"Marriage is a great institution, but who wants to live in an institution?" asked Susan Apel of the Vermont Law School, quoting actress Mae West.
The answer is at least one gay couple and two lesbian couples in Vermont.
Stan Baker, a partner in one of these couples, has decided to try to get inside the institution through the court system -- he and his partner Peter are challenging the ban on same-sex marriages in the case Baker v. Vermont.
Baker and Apel -- along with Cheshire Calhoun, a professor of philosophy at Colby College -- spoke yesterday in the Rockefeller Center in a forum entitled Same-Sex Marriage: What's at stake to discuss the reasons for legalizing same sex-marriages.

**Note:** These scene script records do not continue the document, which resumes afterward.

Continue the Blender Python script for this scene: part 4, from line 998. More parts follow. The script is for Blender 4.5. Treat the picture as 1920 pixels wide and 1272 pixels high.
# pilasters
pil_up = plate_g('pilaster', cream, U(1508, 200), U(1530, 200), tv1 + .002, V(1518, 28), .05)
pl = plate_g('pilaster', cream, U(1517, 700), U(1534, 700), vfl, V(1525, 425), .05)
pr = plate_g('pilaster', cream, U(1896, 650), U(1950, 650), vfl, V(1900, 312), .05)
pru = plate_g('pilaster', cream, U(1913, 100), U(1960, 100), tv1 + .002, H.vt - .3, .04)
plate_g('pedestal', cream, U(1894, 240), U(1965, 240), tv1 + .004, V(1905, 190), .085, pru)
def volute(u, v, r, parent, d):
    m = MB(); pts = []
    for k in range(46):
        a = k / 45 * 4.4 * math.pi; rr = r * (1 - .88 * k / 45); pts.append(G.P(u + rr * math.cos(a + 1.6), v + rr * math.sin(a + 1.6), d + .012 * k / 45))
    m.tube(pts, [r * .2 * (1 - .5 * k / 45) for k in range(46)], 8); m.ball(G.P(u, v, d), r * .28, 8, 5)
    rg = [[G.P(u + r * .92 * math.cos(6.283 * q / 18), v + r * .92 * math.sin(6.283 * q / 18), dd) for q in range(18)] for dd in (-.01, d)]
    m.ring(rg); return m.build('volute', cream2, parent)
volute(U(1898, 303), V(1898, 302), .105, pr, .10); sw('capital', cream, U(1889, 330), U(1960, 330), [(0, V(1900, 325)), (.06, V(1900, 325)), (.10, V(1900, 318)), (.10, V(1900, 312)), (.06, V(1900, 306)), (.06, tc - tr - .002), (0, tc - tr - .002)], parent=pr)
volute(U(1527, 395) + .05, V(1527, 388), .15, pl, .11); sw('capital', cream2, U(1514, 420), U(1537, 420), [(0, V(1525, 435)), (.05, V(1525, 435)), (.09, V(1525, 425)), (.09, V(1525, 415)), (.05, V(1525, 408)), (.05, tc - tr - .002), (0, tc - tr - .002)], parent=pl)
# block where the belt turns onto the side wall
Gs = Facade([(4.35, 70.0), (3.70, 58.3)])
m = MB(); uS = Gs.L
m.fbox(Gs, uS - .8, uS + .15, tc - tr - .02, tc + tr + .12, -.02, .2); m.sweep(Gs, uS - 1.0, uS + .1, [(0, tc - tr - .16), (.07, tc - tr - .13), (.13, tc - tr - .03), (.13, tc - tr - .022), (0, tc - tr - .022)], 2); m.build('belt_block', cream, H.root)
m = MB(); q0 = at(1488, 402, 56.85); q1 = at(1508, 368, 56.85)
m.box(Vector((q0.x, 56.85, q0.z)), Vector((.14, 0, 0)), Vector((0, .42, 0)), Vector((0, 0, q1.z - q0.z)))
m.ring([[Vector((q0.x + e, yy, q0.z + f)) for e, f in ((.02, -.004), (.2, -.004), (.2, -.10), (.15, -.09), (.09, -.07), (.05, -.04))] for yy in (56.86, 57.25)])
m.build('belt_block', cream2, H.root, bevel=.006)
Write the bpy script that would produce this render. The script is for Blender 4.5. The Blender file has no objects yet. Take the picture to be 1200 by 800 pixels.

If Baker wins, Vermont will be the first state to recognize same-sex union as marriage. According to Apel, several municipalities, such as San Francisco, recognize domestic partnerships, as do a few other countries, including Denmark. These partnerships include some, but not all of the legal benefits of marriage.
Apel asked the audience how they would reply if asked why they or someone else they knew married. She said that they would probably answer because "they fell in love." Gay and lesbian couples, she said, would probably respond similarly.
Despite this, arguments against gay marriages are based on the notion that marriage is intended for procreation. This is the response that the Vermont court gave to Baker when dismissing his case to the Supreme Court, according to Apel.
Even domestic partnerships lack the cultural benefits of marriage, Apel said, because people in these arrangements still do not achieve the same social status as married couples.
"There's a deeper cultural piece that I think it's really important for us to recognize," Baker said.
He described how his neighbors brought champagne and engagement cards when they heard of his case in the paper. He said he had been missing this kind of cultural celebration of his partnership.
"I don't propose marriage as a template for the gay and lesbian community," Baker said. "But I think it should be a choice."
Apel critiqued the idea of marriage in general, based on the high divorce rate and the history of standard sex roles. She observed that marriage may not be the best arrangement for women and that perhaps it should be left to the church, but said "these observations are born of privilege, and that is the privilege of choice."
Both Baker and Calhoun pointed out that marriage was previously illegal for people of other races and for other religions to marriage.
According to Calhoun, in a case in Virginia people condemned interracial marriages because the tradition concept of marriage was within a race. The court finally dismiss the case, stating that appeals to traditional conceptions are not valid because traditional conceptions may encode bias.
Calhoun postulates that a similar bias is encoded in societal refusal to recognition same-sex marriages. She said there is also a history of culturally stereotyping gays as obsessed with sex and incapable of romantic love.
Baker suggested that, in fact, "far from tearing apart the institution of marriage, I think we [same-sex marriages] can breath new life into it."
In a question and answer session after the forum, an audience member asked whether the focus on legal issues sidestep the need to culturally validate gay-lesbian marriage. All three on the panel said the issue is in fact the goal of the struggle but that legal changes were needed to achieve cultural equality.
The question and answer period continued for almost and hour, while audience members raised questions about transgender marriages, discussed personal struggles with gay partnerships, and single sex-marriages with children.
The panel was sponsored by the College Ethics Institute, the Dartmouth Lawyer's Association, the Dartmouth Rainbow Alliance, the Committee on Student Organizations, the Programming Board and the '00 Class Council, as part of National Coming Out Week.
In conjunction with this discussion, another forum will be held: How People Come to Be: the Case of Same-Sex Marriage with Gerald V. Bradley, Professor of Law, University of Notre Dame, on November 22, from 4-5 p.m. in Rocky 3.